However, while this will help alleviate false positives, it will actually make you miss possible problematic sentences like this one:
“I should end this sentence with a punctuation Michelle will be mad.”
If your goal is perfection, then this problem cannot be solved with find and replace or Regex. If your goal is just to fix as many issues as you can before sending to the editor so your editor can spend less time on stupid grammar issues and more time helping your novel’s content be the best it can be, then this is still valid.
CM said:
January 25, 2014 at 12:27 pm
Yes that is what I was meaning. Issues such as “He walked down the street to deliver the paper After he was done he noticed it was starting to drizzle.” See how the punctuation (period) would be missing between “paper” and “After” where one sentence ends and another one goes forward when it should be “deliver the paper. After he was done”.
Jackie said:
February 17, 2014 at 3:23 pm
I love you. 😉 I was having a serious issue with missing quotation marks, and this is a 600-page book, so you have saved me an astounding amount of time. I learned that regular expressions could help me with this problem, so I was starting from the very beginning and trying to school myself in regex 101. I am no programmer, but I think I have potential, as I’m quite the researcher and actually enjoyed learning about regex. But there’s a lot to learn, and your expressions have fast tracked this process for me. THANK YOU SO MUCH!!
rl said:
November 24, 2014 at 1:15 pm
hello, I’m looking to fix three errors in an epub conversion using regex, and I’m having a little difficulty.

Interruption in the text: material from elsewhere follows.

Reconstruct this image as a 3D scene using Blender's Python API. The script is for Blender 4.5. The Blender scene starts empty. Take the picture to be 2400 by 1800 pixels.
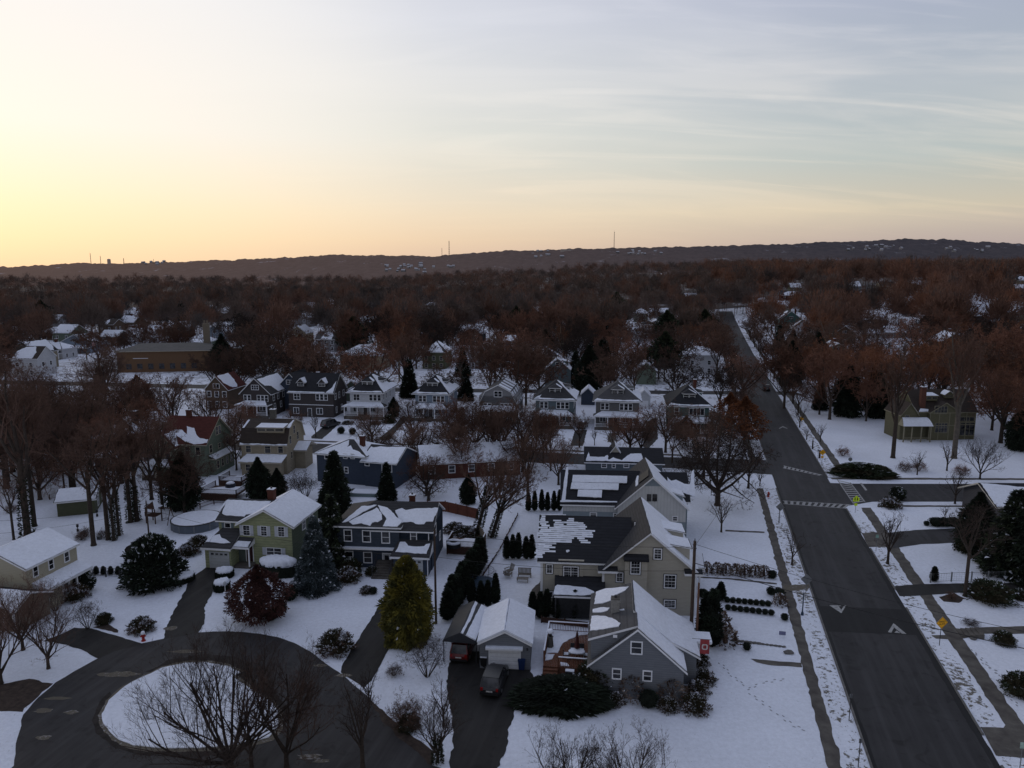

The first is to eliminate the / that appears in random words. Example, th/ere i/s sl/ashes in these sen/tenc/es
The second is to eliminate any question marks that are at the end of each paragraph. The paragraph is two sentences. This is the last one?
And the third is to change any capital O’s to zeros.
Any help you could offer me would be great
J. Abram Barneck said:
November 24, 2014 at 5:13 pm
For the slash, does you novel have any slashes that you should keep? My guess is no. In this case, you don’t need regex, just replace all / with nothing. Even if you do have slashes to keep, find them in your original source. There will likely only be a few and re-add them. If you have a lot of slashes in your original source, then regex is not your tool. Regex can tell the different between correct/right slash and b/a/d or wro/ng slash. The only way to the tell the difference is that one slash is surrounded by words, wheras one is not. You would need a Natural Language parser for that. Which require coding.
J. Abram Barneck said:
November 24, 2014 at 5:19 pm
Well, if you are in sigil, your paragraph will be html tagged using the p tag:
You want to find this:
Gregg Bell said:
August 8, 2015 at 1:37 pm
Thanks so much for this J. Abram! Have been looking for something like this for a long time. Really appreciate you sharing it!
Jörg Malek said:
April 2, 2018 at 1:05 pm
You are the man!
The issue: Multiple dialogs spanning across paragraphs in an epub with over 1000 pages *sigh*.
I was googling for hours, tearing my hairs off, bouncing my head against the wall and so on – and then your hint (#6):
Sigil: “[^”]+(“|)
This saved me – thank you so much for sharing 🙂
J. Abram Barneck said:
April 2, 2018 at 1:39 pm
Glad it helped you!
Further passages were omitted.